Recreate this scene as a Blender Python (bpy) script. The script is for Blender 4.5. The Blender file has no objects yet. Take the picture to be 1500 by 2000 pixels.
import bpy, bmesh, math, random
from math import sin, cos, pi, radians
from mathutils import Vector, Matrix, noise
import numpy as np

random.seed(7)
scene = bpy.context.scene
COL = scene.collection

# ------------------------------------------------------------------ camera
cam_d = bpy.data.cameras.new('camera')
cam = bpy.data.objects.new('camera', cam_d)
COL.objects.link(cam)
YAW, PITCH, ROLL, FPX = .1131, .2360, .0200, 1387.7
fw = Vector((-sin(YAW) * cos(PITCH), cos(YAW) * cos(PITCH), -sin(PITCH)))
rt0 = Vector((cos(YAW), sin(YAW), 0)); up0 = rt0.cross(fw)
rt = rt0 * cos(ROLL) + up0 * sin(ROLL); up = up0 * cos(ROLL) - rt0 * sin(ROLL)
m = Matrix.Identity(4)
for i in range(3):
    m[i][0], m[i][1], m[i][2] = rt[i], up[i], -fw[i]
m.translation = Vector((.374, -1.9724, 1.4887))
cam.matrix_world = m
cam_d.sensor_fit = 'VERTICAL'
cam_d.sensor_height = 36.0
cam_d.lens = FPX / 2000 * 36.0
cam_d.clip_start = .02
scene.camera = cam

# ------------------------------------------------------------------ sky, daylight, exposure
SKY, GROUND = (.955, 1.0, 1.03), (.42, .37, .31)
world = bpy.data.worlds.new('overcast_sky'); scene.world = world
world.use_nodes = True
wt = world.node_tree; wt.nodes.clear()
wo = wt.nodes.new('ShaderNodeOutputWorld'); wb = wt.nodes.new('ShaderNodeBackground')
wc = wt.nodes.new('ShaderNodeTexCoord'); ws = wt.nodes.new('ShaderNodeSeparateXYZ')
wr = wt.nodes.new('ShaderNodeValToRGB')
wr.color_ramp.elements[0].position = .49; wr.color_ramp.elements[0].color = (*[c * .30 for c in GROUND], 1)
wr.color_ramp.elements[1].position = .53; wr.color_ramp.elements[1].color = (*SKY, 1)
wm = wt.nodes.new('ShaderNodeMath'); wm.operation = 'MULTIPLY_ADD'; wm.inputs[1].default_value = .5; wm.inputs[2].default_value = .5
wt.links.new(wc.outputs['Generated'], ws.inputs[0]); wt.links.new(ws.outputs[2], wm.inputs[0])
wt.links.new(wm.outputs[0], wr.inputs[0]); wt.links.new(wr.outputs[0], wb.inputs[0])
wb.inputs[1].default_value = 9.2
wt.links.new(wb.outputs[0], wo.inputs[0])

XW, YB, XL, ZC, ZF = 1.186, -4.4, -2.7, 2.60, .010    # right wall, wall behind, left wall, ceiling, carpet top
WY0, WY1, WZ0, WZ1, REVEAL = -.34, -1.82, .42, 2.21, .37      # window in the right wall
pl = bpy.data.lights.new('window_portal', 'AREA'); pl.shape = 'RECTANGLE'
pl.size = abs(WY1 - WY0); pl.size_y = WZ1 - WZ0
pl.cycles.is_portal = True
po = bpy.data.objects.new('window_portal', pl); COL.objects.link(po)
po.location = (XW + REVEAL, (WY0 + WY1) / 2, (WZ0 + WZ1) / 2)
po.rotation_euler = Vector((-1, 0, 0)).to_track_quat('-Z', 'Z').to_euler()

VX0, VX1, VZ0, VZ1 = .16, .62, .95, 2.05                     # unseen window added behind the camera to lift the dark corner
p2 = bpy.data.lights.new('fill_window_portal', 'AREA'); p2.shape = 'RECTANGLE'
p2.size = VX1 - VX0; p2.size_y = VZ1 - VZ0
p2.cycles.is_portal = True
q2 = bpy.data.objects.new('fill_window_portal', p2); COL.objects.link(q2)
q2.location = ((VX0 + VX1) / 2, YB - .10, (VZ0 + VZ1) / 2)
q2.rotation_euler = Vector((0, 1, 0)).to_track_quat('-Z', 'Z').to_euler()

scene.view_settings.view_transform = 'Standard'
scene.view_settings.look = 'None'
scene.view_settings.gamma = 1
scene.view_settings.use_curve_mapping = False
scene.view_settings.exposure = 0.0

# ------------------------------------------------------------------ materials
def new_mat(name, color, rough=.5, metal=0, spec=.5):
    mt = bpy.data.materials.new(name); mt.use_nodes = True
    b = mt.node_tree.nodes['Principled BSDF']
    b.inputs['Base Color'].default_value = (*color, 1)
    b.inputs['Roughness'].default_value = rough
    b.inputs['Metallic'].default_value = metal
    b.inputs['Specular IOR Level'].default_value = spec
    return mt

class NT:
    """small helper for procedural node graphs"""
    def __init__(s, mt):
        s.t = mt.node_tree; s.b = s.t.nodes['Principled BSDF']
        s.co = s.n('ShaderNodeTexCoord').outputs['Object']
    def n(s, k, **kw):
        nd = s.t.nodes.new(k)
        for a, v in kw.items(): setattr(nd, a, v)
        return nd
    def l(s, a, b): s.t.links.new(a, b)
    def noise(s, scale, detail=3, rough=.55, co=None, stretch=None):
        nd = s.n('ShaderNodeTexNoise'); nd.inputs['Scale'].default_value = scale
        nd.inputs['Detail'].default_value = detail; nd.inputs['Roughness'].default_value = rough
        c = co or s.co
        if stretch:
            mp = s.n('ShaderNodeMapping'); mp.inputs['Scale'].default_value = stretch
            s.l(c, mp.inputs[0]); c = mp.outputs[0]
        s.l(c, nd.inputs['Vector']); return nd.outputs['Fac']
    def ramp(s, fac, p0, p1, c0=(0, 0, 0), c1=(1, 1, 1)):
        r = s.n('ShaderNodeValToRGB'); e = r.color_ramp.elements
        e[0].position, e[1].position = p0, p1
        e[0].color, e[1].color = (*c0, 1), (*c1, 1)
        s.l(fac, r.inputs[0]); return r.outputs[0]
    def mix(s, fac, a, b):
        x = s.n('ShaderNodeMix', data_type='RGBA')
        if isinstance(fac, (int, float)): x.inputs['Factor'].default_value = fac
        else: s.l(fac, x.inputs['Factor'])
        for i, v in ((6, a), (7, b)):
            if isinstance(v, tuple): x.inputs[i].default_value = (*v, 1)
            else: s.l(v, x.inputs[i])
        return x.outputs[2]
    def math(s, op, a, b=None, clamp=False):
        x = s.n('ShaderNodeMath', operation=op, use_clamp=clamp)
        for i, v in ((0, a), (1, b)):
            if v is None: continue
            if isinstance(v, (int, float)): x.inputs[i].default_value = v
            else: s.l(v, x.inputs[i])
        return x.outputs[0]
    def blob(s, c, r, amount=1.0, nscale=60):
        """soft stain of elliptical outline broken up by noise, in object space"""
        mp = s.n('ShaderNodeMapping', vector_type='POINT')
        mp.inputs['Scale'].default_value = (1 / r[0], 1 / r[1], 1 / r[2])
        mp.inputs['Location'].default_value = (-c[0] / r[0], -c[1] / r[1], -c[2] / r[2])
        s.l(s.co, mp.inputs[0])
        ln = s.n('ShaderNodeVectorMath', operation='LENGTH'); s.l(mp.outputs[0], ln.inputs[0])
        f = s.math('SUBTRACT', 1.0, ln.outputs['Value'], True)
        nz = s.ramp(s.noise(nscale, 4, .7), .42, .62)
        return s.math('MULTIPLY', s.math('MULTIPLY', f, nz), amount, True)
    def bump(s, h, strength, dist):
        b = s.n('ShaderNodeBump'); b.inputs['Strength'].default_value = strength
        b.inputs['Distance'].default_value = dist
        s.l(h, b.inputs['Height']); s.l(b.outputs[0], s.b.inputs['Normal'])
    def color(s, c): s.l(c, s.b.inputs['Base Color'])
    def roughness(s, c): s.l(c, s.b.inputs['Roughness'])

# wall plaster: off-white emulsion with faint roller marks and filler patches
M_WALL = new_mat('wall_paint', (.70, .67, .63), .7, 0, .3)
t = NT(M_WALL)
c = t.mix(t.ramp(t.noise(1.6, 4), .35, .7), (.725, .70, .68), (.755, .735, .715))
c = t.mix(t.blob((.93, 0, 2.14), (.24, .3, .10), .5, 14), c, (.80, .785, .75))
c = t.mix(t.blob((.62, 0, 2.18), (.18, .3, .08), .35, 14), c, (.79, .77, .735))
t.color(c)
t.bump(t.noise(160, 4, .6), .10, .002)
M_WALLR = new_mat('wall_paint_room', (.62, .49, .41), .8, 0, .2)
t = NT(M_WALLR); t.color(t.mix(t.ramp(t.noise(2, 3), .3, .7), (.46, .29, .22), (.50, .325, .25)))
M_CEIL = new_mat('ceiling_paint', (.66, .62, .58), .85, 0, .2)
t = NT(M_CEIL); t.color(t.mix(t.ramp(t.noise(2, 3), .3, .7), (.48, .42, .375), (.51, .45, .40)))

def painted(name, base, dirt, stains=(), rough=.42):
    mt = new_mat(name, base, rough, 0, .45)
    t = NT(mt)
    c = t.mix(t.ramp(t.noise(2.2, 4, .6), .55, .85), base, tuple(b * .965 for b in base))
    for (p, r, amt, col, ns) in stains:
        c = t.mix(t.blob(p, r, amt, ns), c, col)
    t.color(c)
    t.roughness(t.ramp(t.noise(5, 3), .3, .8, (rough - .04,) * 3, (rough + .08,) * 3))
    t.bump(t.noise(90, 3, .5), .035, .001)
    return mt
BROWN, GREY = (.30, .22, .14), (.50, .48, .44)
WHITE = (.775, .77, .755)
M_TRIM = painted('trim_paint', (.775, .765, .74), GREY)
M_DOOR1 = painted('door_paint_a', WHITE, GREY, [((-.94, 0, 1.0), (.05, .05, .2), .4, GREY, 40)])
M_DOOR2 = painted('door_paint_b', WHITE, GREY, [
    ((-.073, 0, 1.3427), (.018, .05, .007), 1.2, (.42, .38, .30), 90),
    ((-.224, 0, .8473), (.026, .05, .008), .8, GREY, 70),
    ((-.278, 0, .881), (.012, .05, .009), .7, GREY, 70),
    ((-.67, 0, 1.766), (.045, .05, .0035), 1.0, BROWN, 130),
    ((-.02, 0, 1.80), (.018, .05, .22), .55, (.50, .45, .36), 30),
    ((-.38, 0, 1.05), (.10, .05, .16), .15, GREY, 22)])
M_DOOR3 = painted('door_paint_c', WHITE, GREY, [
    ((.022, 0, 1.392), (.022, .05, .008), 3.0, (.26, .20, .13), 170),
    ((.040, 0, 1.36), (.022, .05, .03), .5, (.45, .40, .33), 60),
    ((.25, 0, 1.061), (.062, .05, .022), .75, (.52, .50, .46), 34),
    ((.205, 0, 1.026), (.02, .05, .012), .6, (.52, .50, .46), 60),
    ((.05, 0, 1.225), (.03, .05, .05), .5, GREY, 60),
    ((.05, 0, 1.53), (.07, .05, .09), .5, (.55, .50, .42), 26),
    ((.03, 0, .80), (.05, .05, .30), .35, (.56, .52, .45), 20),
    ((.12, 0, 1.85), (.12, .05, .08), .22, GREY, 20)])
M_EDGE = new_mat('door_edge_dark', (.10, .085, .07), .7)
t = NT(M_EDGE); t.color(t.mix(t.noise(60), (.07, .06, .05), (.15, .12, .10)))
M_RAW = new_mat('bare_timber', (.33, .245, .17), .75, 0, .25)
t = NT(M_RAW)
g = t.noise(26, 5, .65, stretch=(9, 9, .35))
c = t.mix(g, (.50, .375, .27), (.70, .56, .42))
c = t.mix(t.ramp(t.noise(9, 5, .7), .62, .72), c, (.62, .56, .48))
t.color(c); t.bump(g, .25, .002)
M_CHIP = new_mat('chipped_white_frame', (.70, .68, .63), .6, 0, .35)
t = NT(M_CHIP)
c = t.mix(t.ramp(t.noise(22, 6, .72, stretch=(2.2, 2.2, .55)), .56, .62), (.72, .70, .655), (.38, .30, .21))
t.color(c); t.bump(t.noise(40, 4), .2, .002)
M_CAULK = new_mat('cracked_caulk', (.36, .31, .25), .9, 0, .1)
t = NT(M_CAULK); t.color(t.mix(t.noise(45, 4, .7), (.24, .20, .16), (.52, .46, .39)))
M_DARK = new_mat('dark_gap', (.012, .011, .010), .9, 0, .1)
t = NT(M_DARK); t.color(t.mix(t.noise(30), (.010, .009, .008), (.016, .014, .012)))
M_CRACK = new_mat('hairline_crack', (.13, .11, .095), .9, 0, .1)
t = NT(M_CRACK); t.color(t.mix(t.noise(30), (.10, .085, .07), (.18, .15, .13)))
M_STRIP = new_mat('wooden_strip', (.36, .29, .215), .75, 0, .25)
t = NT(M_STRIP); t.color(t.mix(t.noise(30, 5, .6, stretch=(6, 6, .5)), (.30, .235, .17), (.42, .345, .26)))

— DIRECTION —
Give the lines again, exactly as they stand, from the beginning of the data through the line with "COL = scene.collection".

— WRITTEN SOLUTION —
Recreate this scene as a Blender Python (bpy) script. The script is for Blender 4.5. The Blender file has no objects yet. Take the picture to be 1500 by 2000 pixels.
import bpy, bmesh, math, random
from math import sin, cos, pi, radians
from mathutils import Vector, Matrix, noise
import numpy as np

random.seed(7)
scene = bpy.context.scene
COL = scene.collection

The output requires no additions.